WHAT IS NEEDED ->
Omit the pictures and print exactly the lines of the listing below, starting at the first and ending at the line containing "8).build('hook_tip', M_SIGNF, e)".

INFORMATION PROVIDED ->
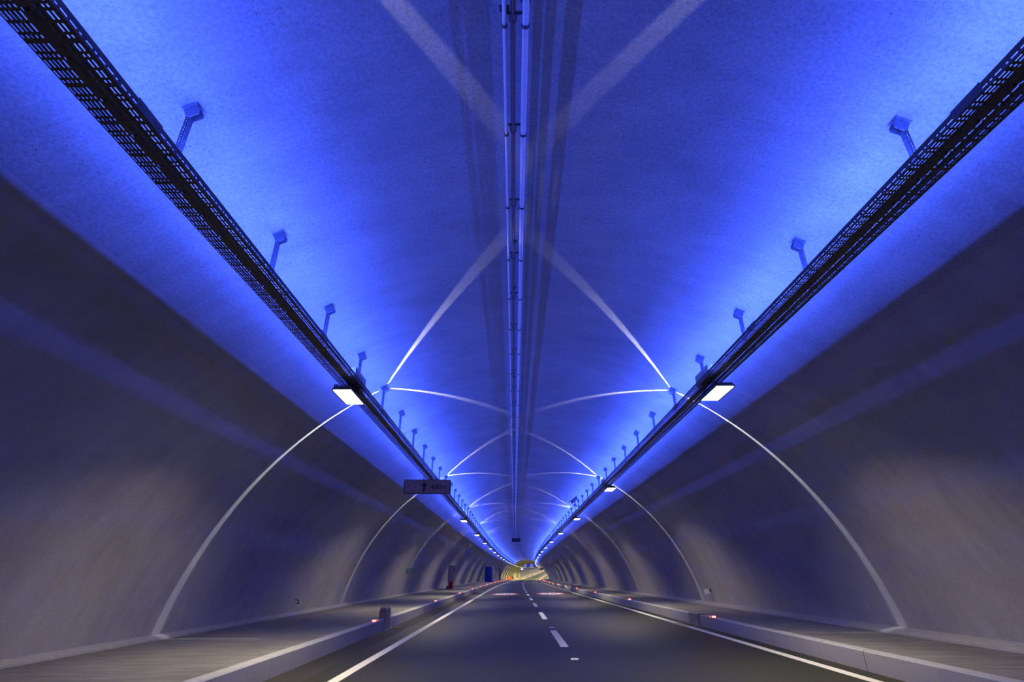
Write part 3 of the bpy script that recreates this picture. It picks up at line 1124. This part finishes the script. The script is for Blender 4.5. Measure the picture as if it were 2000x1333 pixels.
M2 = Matrix.Rotation(R(50), 4, 'Z')
MB().box(-0.10, 0.10, -0.006, 0.0, -0.09, 0.09, Matrix.Translation((0, -0.17, 0)) @ Matrix.Rotation(R(62), 4, 'Z')).build('plate', M_WHITE, e)
text('plate_number', '16', 0.12, e, (-0.012, -0.182, -0.04), (R(90), 0, R(62)), M_SIGNB, 0.001)
MB().box(-0.012, 0.012, -0.10, 0.02, -0.05, 0.05).build('bracket', M_CLIP, e)
e = on_wall('wall_hook', 18.2, -0.72 + EYE, -1)
tag(e, 'small dark bent hook sticking out low on the left wall', 'hook')
MB().cyl((0, 0.01, 0.02), (0.0, -0.12, 0.03), 0.012, 8).cyl((0, -0.12, 0.03), (-0.02, -0.14, -0.03), 0.016, 8).build('hook_rod', M_SIGNF, e)
MB().cyl((-0.03, -0.14, -0.07), (-0.015, -0.14, -0.02), 0.026, 8).build('hook_tip', M_SIGNF, e)

# ------------------------------------------------------------------ emergency cabinets and booth on the left walkway
def cabinet(Y, X, label, h=1.95):
    rt = empty('emergency_cabinet', P(X, Y, 0.228), (0, 0, heading(Y)))
    tag(rt, label, 'cabinet', 'emergency cabinets on the left walkway')
    MB().box(-0.19, 0.19, -0.25, 0.25, 0, 0.62).build('red_pedestal', M_CABR, rt)
    MB().box(-0.27, 0.25, -0.33, 0.33, 0.60, h - 0.05).build('cabinet_body', M_CAB, rt)
    MB().prism([(-0.30, h - 0.05), (0.29, h - 0.05), (0.27, h), (-0.26, h)], 'y', -0.36, 0.36).build('roof_cap', M_SIGNF, rt)
    MB().box(0.25, 0.275, -0.29, 0.29, 0.66, h - 0.55).build('door', M_ORNG, rt)
    MB().box(0.25, 0.30, -0.27, 0.27, h - 0.52, h - 0.12).build('dark_window', M_SIGNB, rt)
    MB().box(-0.22, 0.20, -0.34, -0.33, 0.66, h - 0.12).build('side_panel', M_CAB, rt)
    MB().cyl((-0.30, -0.1, 0.12), (-0.30, 0.1, 0.12), 0.11, 16).build('hose_coil', M_CLIP, rt)
    return rt
cabinet(52.5, -5.9, 'grey emergency cabinet on a red pedestal, the closest on the left walkway')
cabinet(116.0, -5.4, 'dark slim emergency cabinet just behind the blue booth', 2.6)
cabinet(148.0, -5.6, 'farthest emergency cabinet on the left walkway, small with a red foot', 2.7)
rt = empty('blue_booth', P(-5.20, 103, 0.228), (0, 0, heading(103)))
tag(rt, 'tall dark blue booth standing on the left walkway', 'booth')
MB().box(-0.72, 0.66, -0.8, 0.8, 0, 2.52).build('booth_body', M_BLUEC, rt)
MB().prism([(-0.74, 2.52), (0.70, 2.52), (0.58, 2.66), (-0.62, 2.66)], 'y', -0.84, 0.84).build('booth_roof', M_BLUER, rt)
MB().box(0.56, 0.685, -0.84, -0.80, 0.02, 2.52).build('corner_post', M_BLUER, rt)
MB().box(-0.55, 0.36, -0.825, -0.80, 0.15, 2.3).build('booth_door', M_BLUEC, rt)
MB().box(0.24, 0.30, -0.85, -0.82, 1.15, 1.35).build('door_handle', M_CLIP, rt)

# orange barrier with a chevron at the start of the lit stretch
rt = empty('barrier', P(-4.75, 180, 0.22), (0, 0, heading(180)))
tag(rt, 'orange traffic barrier with a white chevron at the end of the left walkway', 'barrier')
MB().prism([(-0.75, 0.0), (0.75, 0.0), (0.62, 0.85), (-0.62, 0.85)], 'y', -0.25, 0.25).build('barrier_body', M_ORNG, rt)
MB().prism([(-0.15, 0.2), (0.0, 0.2), (0.2, 0.45), (0.0, 0.7), (-0.15, 0.7), (0.05, 0.45)], 'y', -0.27, -0.25).build('chevron', M_PAINT, rt)
rt = empty('barrel', P(-4.0, 186, 0.22))
tag(rt, 'dark red barrel beside the orange barrier', 'barrel')
MB().cyl((0, 0, 0), (0, 0, 0.75), 0.42, 20, 0.34).build('barrel_body', M_CABR, rt)
MB().cyl((0, 0, 0.32), (0, 0, 0.46), 0.40, 20, 0.385).build('barrel_band', M_PAINT, rt)

# ================================================================== YELLOW-LIT STRETCH
# pilasters on the left wall
for i, (Y, w) in enumerate(((238, 0.9), (246, 1.1), (255, 1.1), (262, 0.7))):
    pz = [0.22 + 3.0 * t / 8 for t in range(9)]
    o = MB().prism([(-5.75 + 5.0, pz[0] - 0.2), (-5.75 + 5.0, pz[-1] - 0.2)] + [(wall_x(max(z, 0.5), -1) + 0.04 + 5.0, z - 0.2) for z in pz[::-1]], 'y', -w / 2, w / 2).build('pilaster', M_PILA, None, loc=P(-5.0, Y, 0.20), rot=(0, 0, heading(Y)))
    tag(o, 'tall yellow-lit concrete pilaster on the left wall, the %s of four' % ORD[i], 'pilaster', 'pilasters at the yellow-lit recess', 'structure')
# dim green sign between
e = on_wall('evacuation_sign', 214, 1.35 + EYE + 0.0, -1)
tag(e, 'tiny green escape sign on the yellow-lit wall before the pilasters', 'sign')
MB().box(-1.6, 1.6, -0.05, 0, -0.28, 0.28).build('panel', M_GREEN, e)
# white light box sign
rt = empty('light_box_sign', P(-5.2, 268, 2.35 + EYE), (0, 0, heading(268)))
tag(rt, 'glowing white box sign under the left row of lamps beyond the pilasters', 'sign')
MB().box(-0.8, 0.8, -0.15, 0.15, -0.30, 0.30).build('sign_box', M_HOUSE, rt)
MB().box(-0.75, 0.75, -0.17, -0.15, -0.26, 0.26).build('lit_face', M_WHT, rt)
MB().cyl((0.2, -0.18, 0.1), (0.2, -0.17, 0.1), 0.08, 12).build('symbol', M_SIGNB, rt)
# jet fans
def fan(X, word):
    Y = 256
    rt = empty('jet_fan', P(X, Y, 3.72 + EYE), (0, 0, heading(Y)))
    tag(rt, 'round dark jet fan hung under the roof far ahead, the %s of the pair' % word, 'fan', 'jet fans')
    Mx = Matrix.Rotation(R(90), 4, 'X')
    MB().ring((0, 0, 0), 0.74, 0.86, -1.3, 1.3, 32, Mx).build('fan_casing', M_FAN, rt, False)
    mb = MB()
    for i in range(8):
        a = R(i * 45)
        M3 = Matrix.Rotation(a, 4, 'Y') @ Matrix.Rotation(R(35), 4, 'Z')
        mb.box(-0.10, 0.10, -0.01, 0.01, 0.18, 0.74, M3)
    mb.build('blades', M_FAN, rt)
    MB().cyl((0, -0.35, 0), (0, 0.35, 0), 0.26, 20).build('hub', M_FAN, rt)
    MB().box(-0.9, 0.9, 1.0, 1.15, 0.75, 0.95).build('mounting_beam', M_FAN, rt)
    for sx in (-0.6, 0.6):
        MB().cyl((sx, 0, 0.6), (sx, 0, 1.25), 0.04, 8).build('support_rod', M_FAN, rt)
fan(-1.25, 'left one')
fan(1.65, 'right one')
# hidden-side yellow floodlights over the lit stretch
def flood(X, Y, Z, side, lab):
    rt = empty('floodlight', P(X, Y, Z), (0, 0, heading(Y)))
    tag(rt, lab, 'floodlight', 'yellow floodlights over the lit stretch')
    MB().box(-0.2, 0.2, -0.25, 0.25, 0, 0.10).build('flood_housing', M_HOUSE, rt)
    MB().box(-0.18, 0.18, -0.23, 0.23, -0.01, 0.0).build('flood_glass', M_LENSF, rt)
    area('flood_lamp', P(X, Y, Z - 0.02), (0, R(-25 * side * -1), 0), 0.36, 0.46, 900, (1.0, 0.86, 0.22), 160)
for i, Y in enumerate((200, 215, 230, 245)):
    flood(-3.4, Y, 3.0 + EYE, -1, 'yellow floodlight under the left tray before the pilasters, the %s of four' % ORD[i])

COMPLETE RESPONSE ->
Write part 3 of the bpy script that recreates this picture. It picks up at line 1124. This part finishes the script. The script is for Blender 4.5. Measure the picture as if it were 2000x1333 pixels.
M2 = Matrix.Rotation(R(50), 4, 'Z')
MB().box(-0.10, 0.10, -0.006, 0.0, -0.09, 0.09, Matrix.Translation((0, -0.17, 0)) @ Matrix.Rotation(R(62), 4, 'Z')).build('plate', M_WHITE, e)
text('plate_number', '16', 0.12, e, (-0.012, -0.182, -0.04), (R(90), 0, R(62)), M_SIGNB, 0.001)
MB().box(-0.012, 0.012, -0.10, 0.02, -0.05, 0.05).build('bracket', M_CLIP, e)
e = on_wall('wall_hook', 18.2, -0.72 + EYE, -1)
tag(e, 'small dark bent hook sticking out low on the left wall', 'hook')
MB().cyl((0, 0.01, 0.02), (0.0, -0.12, 0.03), 0.012, 8).cyl((0, -0.12, 0.03), (-0.02, -0.14, -0.03), 0.016, 8).build('hook_rod', M_SIGNF, e)
MB().cyl((-0.03, -0.14, -0.07), (-0.015, -0.14, -0.02), 0.026, 8).build('hook_tip', M_SIGNF, e)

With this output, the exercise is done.